Instruction: Every line that contains the word "picture" should be copied.

Material provided:
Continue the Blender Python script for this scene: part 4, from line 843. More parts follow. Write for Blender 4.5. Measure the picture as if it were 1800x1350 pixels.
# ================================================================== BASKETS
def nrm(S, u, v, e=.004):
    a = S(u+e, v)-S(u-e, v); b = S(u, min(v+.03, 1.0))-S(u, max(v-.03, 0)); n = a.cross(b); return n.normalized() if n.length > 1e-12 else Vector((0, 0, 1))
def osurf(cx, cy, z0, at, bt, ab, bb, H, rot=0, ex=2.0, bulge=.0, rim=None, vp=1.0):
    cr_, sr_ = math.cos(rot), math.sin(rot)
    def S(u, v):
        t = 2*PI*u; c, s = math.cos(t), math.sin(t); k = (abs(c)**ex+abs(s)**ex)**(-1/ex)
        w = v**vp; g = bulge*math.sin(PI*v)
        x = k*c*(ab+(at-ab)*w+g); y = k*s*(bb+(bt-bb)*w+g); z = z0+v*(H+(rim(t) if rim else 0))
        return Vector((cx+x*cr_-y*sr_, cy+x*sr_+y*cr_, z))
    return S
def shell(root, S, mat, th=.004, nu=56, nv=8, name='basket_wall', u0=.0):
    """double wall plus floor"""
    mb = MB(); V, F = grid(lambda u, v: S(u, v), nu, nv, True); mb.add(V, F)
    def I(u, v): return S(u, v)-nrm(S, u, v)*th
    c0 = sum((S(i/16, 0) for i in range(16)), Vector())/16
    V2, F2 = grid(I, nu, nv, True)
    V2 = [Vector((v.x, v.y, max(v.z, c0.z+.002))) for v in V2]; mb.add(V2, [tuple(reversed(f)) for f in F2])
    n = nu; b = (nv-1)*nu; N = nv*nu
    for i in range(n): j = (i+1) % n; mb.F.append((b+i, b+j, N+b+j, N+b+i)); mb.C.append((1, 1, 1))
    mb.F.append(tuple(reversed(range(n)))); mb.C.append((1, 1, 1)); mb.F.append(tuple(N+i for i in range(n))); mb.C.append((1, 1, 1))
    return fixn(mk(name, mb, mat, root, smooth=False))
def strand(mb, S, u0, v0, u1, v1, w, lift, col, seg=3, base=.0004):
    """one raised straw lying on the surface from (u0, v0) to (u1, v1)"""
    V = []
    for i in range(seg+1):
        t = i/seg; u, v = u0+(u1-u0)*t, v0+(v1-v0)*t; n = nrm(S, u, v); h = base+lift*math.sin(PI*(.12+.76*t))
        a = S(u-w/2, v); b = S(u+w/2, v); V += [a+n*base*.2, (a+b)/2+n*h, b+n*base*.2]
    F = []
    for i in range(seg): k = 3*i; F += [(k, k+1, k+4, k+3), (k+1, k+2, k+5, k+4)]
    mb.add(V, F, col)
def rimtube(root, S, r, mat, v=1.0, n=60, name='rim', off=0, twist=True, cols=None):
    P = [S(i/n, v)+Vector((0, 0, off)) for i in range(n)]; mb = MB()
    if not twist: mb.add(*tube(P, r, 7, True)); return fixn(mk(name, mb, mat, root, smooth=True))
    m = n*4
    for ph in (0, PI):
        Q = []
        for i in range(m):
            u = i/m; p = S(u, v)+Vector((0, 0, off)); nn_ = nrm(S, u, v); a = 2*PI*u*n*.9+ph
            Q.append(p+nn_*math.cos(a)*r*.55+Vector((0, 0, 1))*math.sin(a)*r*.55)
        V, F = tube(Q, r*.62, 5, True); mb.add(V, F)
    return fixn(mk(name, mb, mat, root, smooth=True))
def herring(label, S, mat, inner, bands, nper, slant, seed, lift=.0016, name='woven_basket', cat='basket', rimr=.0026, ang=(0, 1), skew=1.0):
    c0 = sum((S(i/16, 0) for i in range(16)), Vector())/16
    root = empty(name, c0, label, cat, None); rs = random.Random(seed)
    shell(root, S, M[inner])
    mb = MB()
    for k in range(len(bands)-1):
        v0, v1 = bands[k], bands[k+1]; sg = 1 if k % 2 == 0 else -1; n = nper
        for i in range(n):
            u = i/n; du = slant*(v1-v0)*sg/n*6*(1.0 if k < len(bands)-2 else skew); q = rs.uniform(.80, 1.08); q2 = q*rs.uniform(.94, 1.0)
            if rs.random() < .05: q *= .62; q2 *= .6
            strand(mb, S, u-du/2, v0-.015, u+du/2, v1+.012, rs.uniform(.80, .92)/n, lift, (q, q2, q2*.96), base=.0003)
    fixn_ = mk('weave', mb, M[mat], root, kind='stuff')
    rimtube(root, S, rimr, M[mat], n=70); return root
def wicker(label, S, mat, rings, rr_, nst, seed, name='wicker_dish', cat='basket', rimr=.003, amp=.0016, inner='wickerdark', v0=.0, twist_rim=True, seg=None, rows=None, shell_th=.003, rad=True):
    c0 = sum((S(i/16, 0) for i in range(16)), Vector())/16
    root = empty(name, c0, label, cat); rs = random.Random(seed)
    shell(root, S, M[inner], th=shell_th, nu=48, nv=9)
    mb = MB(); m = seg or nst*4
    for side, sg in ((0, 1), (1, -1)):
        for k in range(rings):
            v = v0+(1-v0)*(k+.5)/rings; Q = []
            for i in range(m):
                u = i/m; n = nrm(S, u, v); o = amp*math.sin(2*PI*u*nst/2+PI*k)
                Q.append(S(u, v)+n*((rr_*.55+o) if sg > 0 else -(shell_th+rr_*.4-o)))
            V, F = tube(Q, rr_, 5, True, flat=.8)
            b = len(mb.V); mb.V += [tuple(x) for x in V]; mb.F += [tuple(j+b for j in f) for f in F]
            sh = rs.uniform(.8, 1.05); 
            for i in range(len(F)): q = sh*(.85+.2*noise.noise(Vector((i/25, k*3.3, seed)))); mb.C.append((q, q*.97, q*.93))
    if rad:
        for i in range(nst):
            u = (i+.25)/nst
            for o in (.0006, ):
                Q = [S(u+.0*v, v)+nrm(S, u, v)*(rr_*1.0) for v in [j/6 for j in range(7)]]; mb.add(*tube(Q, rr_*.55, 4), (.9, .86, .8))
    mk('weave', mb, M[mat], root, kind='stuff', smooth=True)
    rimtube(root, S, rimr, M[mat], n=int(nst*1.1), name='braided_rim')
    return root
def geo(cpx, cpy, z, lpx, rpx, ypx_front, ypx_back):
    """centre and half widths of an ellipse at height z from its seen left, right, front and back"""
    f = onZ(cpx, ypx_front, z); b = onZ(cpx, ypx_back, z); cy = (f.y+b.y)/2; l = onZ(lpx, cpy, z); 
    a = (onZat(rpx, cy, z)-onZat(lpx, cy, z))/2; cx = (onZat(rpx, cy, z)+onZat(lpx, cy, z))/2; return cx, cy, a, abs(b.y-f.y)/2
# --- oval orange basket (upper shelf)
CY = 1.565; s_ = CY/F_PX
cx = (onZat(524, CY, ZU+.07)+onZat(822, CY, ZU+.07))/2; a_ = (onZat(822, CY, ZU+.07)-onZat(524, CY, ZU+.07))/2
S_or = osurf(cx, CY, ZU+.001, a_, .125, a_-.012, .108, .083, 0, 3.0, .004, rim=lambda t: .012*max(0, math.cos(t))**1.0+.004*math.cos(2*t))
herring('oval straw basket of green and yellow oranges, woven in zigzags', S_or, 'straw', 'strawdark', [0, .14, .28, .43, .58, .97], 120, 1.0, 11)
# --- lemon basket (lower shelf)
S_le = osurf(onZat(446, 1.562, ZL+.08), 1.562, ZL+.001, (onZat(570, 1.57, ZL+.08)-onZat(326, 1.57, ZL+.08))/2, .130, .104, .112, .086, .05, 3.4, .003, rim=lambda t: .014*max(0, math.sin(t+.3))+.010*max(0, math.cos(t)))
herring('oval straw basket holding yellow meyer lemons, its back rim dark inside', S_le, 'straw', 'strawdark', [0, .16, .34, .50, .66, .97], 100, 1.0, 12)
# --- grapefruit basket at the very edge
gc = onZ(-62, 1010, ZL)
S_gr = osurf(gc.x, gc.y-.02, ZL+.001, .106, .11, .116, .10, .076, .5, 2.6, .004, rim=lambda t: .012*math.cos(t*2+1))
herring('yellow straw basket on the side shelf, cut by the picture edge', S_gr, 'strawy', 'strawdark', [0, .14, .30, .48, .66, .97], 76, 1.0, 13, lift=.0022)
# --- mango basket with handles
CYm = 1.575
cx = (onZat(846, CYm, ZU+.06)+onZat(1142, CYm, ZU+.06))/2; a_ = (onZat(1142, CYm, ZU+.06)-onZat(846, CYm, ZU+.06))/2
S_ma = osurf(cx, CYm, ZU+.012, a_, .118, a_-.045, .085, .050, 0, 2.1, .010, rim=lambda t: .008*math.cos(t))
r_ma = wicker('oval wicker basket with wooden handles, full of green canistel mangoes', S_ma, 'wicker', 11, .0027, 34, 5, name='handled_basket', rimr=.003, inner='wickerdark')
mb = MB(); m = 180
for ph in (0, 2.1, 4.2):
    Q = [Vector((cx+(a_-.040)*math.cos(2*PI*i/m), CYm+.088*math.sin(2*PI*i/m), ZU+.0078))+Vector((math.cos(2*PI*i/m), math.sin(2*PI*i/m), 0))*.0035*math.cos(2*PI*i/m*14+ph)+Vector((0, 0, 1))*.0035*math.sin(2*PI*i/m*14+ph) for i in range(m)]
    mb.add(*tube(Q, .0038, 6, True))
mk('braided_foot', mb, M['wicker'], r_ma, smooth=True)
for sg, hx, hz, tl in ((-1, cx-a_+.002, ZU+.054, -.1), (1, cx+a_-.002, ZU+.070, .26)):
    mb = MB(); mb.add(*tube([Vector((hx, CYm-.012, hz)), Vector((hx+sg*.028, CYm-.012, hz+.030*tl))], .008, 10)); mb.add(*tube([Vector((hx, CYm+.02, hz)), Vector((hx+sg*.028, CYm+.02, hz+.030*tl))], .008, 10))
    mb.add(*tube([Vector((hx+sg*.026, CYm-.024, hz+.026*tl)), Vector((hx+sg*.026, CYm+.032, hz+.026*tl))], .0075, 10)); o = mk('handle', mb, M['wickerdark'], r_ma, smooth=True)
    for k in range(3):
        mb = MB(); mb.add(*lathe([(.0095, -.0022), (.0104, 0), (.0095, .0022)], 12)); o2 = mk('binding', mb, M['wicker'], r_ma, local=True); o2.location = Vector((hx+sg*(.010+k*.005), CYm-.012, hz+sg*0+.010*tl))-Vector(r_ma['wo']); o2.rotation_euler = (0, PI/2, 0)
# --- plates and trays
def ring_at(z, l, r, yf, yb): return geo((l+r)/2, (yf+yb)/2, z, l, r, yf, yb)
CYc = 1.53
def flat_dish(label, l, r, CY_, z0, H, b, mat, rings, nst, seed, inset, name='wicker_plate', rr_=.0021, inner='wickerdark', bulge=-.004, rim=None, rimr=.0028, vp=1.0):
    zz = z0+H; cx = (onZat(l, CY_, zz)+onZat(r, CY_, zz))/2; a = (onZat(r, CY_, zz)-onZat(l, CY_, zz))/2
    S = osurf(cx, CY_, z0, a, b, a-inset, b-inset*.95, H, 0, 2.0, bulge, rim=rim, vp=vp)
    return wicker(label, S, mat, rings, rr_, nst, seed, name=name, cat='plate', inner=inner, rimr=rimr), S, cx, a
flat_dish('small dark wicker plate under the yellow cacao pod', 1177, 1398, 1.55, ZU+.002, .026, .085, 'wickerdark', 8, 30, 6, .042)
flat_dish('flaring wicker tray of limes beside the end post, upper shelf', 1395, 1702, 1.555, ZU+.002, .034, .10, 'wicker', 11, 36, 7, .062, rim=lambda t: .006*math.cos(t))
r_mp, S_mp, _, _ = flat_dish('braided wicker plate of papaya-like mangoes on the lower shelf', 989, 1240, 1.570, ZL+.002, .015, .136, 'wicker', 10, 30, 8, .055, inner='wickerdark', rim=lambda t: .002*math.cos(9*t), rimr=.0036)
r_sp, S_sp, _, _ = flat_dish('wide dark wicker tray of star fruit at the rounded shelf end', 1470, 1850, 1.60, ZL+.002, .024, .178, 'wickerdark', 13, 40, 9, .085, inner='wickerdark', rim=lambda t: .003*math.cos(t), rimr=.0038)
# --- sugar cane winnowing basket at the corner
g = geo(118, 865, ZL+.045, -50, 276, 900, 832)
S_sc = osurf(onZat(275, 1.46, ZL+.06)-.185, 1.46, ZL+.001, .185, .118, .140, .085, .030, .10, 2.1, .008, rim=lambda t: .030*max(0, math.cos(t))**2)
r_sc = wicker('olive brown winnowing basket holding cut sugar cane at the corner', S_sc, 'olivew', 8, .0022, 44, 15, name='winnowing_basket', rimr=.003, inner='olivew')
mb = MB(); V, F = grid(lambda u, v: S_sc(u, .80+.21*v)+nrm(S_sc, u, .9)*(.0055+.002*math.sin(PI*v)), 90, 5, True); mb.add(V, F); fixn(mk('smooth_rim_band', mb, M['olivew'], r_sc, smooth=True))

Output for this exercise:
Continue the Blender Python script for this scene: part 4, from line 843. More parts follow. Write for Blender 4.5. Measure the picture as if it were 1800x1350 pixels.
herring('yellow straw basket on the side shelf, cut by the picture edge', S_gr, 'strawy', 'strawdark', [0, .14, .30, .48, .66, .97], 76, 1.0, 13, lift=.0022)